Yes, when I think about the whole thing, one silly thing did lead to another. And another. And another. And a whole lot others.

In truth, there were so many silly things, I can't even really pinpoint THE one silly thing that started it all.

It doesn't really matter.


The one thing about me that everyone thinks they know but no one really gets, is that I am one silly nut who is prone to doing silly things, because silly things make me happy. There are silly things that are inconsequential of course, like taking up a 20-whiskey-coke-light dare from the bartender or playing silly Taiwanese entertainment games with the chicks at the bar. Then there are the silly things that seem inconsequential by themselves, but they are all really part of a whole domino rally.

So maybe this was really a game after all. When a game starts, it has to end somewhere somehow - though you never knew exactly when or how this game would end, because rules were made up along the way.

But I suppose all the blocks have fallen. All the silly things have been done.


I still will never say, "I shouldn't have" or "I should've" or "I could've".

I will only say, "I'm glad I did."

In all honesty? I still would've done everything over again, to have that little bit of happiness in my life than to have tasted none of it at all.
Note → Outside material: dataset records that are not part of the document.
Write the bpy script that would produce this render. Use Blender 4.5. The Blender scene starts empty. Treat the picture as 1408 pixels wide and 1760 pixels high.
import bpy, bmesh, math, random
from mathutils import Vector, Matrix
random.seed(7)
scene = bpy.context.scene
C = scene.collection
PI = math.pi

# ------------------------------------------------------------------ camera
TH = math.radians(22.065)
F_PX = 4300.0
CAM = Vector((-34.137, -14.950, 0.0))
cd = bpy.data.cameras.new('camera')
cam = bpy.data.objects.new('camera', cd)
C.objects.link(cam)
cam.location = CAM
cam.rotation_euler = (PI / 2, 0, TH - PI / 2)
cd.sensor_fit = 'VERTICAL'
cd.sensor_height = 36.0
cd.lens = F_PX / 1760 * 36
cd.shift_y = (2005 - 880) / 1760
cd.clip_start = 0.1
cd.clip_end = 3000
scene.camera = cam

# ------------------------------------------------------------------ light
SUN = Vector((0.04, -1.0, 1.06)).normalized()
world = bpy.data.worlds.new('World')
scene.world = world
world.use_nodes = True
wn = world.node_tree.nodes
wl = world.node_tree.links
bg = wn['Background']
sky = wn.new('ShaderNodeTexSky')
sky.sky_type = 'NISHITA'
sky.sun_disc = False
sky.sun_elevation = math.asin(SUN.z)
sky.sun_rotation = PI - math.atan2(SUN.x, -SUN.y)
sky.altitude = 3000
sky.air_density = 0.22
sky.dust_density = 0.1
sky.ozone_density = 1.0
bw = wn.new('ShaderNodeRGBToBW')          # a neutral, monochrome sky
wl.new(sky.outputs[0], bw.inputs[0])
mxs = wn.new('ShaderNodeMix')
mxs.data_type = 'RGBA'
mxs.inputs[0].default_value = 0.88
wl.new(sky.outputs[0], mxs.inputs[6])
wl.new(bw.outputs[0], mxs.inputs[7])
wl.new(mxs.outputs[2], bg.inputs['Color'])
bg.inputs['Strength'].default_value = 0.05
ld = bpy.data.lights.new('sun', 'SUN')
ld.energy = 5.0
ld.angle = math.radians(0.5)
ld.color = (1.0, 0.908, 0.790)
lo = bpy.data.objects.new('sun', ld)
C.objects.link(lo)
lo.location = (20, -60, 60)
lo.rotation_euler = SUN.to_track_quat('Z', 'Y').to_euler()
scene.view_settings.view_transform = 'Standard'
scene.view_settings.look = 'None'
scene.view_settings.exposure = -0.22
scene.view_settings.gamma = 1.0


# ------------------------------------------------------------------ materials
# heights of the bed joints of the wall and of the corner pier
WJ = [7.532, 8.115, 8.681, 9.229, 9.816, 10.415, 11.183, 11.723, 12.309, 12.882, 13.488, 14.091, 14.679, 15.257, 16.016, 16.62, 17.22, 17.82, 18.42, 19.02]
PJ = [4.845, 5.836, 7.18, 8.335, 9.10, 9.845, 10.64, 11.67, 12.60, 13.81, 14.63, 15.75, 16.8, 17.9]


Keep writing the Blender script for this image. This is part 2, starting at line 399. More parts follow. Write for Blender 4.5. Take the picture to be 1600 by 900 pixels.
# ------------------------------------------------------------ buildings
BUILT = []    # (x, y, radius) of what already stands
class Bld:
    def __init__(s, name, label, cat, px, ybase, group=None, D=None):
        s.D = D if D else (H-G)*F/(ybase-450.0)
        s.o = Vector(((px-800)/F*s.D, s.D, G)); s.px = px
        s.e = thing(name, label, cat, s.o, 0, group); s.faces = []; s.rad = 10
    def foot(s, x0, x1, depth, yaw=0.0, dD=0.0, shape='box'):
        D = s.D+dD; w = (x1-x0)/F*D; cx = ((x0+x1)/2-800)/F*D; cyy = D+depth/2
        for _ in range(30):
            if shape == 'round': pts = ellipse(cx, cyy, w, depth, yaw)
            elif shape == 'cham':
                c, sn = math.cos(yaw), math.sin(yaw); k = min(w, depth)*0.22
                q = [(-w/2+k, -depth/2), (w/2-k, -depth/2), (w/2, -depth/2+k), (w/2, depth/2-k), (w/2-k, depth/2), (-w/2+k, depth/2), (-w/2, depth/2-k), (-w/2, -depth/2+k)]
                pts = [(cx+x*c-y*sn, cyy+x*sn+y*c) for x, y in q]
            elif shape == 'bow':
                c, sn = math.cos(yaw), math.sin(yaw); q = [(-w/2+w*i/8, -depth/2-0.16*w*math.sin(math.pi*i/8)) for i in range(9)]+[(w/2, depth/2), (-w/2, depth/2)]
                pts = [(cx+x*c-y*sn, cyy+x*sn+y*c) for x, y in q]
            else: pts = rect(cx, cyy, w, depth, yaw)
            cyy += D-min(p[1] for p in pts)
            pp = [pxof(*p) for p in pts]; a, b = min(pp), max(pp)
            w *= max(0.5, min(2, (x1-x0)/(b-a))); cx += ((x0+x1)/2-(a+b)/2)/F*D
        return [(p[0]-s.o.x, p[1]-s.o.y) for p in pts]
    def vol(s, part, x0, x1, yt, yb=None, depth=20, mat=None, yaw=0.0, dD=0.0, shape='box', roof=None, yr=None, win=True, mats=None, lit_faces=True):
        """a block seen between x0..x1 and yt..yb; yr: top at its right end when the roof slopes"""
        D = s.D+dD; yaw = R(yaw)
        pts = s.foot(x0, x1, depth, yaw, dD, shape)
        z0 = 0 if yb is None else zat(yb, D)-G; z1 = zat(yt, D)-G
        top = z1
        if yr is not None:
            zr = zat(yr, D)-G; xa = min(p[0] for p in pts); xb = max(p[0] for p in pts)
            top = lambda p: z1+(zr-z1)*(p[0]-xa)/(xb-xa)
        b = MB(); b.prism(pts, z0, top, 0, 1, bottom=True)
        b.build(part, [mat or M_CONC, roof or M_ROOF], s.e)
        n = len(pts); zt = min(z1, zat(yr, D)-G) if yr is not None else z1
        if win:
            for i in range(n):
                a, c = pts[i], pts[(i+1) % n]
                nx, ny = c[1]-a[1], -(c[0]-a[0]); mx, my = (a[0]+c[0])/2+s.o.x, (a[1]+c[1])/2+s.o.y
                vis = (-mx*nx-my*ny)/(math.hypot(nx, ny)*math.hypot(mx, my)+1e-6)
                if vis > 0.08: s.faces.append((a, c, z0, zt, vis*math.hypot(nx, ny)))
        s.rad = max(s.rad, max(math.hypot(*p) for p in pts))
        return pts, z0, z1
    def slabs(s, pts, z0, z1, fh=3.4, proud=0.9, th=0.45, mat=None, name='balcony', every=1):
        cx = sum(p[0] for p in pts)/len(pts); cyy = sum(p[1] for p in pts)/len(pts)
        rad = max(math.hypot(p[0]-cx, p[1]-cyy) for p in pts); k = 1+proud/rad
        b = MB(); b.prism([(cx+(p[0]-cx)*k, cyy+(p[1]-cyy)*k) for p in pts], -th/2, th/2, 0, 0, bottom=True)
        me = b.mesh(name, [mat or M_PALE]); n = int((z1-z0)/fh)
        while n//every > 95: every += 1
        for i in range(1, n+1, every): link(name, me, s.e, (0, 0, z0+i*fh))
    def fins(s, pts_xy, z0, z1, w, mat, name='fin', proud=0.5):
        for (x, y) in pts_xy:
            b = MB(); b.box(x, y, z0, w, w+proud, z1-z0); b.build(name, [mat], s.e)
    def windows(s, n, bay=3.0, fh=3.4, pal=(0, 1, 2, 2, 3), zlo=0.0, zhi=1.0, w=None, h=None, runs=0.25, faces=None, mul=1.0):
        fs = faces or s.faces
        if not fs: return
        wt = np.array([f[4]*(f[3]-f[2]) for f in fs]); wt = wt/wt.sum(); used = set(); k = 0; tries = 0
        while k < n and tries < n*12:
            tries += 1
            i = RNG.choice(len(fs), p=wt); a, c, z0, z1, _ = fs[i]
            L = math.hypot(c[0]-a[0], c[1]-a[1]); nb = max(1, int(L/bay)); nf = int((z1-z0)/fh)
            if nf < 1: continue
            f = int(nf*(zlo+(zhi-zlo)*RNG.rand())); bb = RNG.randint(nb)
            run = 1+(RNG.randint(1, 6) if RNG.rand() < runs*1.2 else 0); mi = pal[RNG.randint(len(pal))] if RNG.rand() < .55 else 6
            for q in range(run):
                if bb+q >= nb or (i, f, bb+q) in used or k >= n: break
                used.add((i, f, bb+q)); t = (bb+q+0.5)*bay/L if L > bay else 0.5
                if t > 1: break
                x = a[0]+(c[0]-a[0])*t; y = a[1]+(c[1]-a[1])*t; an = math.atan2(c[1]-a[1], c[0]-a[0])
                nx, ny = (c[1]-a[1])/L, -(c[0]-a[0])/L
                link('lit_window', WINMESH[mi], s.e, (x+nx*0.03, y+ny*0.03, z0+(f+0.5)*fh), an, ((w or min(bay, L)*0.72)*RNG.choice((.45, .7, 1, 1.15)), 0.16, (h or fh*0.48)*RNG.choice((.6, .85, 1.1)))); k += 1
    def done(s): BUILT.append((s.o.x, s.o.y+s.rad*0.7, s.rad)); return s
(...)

I am a big girl. And I steady bom pi pi one.

Whatever I had wanted to say but couldn't get out, I am stuffing them back inside me. You'll never have to hear them. In time to come, maybe I might even forget them. So yeah, this should be it.

I promised I'd be cool at point A and at point B.

I am not Superwoman, but I am a big girl who's been figuring her own way out her whole life. So yeah, I'll get there one day.